SIMULATING SHEAR- INDUCED MELT BANDS BELOW MID-OCEAN RIDGES

The large volume of oceanic crust and the narrow region of mid-ocean ridge volcanism require efficient lateral transport of melt beneath mid-ocean ridges. One proposed mechanism for lateral transport of melt involves the formation of bands of high porosity and permeability that result from shear flows in the mantle caused by large-scale mantle convection. Bands of high and low porosity have been seen in the laboratory in cm scale deformation experiments and porosity bands have been simulated numerically for a number of idealized flow geometries. The orientation of bands depends on the orientation at which they grow, which depends on the geometry of the flow field and the rheology of the solid matrix. The orientation of the bands also depends on the rotation of the bands by the background flow.
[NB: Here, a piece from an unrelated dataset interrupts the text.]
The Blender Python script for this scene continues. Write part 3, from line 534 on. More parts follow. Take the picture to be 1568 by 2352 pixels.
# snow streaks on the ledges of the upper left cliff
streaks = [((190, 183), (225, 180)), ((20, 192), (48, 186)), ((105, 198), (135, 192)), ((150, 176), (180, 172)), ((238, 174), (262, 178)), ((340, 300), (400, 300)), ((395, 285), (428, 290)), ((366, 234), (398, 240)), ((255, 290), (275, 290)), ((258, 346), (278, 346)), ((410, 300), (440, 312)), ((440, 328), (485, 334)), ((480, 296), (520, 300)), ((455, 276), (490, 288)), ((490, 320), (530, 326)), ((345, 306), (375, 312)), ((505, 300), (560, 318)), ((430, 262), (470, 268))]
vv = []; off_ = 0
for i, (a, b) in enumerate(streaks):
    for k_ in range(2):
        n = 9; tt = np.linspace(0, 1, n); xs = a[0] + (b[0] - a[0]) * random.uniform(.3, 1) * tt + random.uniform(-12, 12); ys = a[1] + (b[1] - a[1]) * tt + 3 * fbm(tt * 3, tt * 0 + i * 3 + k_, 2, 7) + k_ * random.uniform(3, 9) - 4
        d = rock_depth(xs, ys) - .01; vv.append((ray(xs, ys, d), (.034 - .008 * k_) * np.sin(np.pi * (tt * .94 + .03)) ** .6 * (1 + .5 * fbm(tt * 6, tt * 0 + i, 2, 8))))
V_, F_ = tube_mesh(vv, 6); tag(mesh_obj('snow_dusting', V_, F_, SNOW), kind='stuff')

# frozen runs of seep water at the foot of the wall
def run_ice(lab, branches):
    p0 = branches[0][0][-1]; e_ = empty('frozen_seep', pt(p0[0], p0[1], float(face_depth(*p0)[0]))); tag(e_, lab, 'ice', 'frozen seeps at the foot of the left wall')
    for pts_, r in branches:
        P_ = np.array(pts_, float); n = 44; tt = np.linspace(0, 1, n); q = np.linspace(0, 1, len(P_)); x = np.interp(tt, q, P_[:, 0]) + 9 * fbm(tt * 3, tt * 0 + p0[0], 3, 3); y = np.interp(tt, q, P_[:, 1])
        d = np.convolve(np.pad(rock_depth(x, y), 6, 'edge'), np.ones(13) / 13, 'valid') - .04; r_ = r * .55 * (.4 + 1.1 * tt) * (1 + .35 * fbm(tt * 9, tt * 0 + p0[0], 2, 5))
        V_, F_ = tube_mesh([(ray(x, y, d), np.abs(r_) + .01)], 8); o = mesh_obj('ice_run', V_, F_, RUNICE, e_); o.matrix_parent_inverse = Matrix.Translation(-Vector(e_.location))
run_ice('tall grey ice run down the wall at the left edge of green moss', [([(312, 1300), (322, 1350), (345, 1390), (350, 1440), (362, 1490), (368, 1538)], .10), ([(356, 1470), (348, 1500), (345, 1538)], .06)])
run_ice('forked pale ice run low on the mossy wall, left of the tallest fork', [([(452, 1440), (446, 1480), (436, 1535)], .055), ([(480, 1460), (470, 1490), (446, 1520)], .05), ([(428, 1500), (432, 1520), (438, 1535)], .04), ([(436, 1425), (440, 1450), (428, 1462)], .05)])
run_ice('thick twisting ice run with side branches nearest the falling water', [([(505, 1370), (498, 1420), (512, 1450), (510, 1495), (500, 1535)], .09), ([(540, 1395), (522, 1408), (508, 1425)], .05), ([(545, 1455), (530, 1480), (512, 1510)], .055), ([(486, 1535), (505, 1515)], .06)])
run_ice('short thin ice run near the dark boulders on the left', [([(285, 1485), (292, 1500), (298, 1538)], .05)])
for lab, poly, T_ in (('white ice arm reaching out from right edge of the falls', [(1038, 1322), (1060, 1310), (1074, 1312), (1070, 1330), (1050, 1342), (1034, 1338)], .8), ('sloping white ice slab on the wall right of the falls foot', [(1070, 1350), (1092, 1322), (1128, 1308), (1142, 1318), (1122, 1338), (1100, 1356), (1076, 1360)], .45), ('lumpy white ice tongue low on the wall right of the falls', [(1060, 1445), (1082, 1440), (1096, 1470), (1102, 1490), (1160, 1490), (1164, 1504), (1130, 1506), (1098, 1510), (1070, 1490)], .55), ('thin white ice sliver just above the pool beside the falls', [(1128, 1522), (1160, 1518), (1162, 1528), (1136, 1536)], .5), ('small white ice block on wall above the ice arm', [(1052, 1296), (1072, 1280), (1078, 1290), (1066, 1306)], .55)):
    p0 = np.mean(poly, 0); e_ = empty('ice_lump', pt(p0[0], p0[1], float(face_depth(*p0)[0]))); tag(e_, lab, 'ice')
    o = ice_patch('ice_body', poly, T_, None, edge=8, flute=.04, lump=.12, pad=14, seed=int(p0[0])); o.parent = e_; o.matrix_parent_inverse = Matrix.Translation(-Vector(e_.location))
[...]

The ability of the porosity bands to act as rapid conduits for melt depends on their orientation relative to the mid-ocean ridge. In this work, we present calculations based on linearized and nonlinear solutions of the compaction equations for the orientations and amplitudes of melt bands in a sub-mid-ocean ridge –like corner flow. The orientations and amplitudes of the bands are calculated for fast and slow spreading ridges and for various matrix rheologies. We find that for porosity-only dependent matrix viscosity, melt bands are not well oriented to channel melt towards mid-ocean ridges but may be well oriented to channel melt to sub-lithospheric decompaction layers.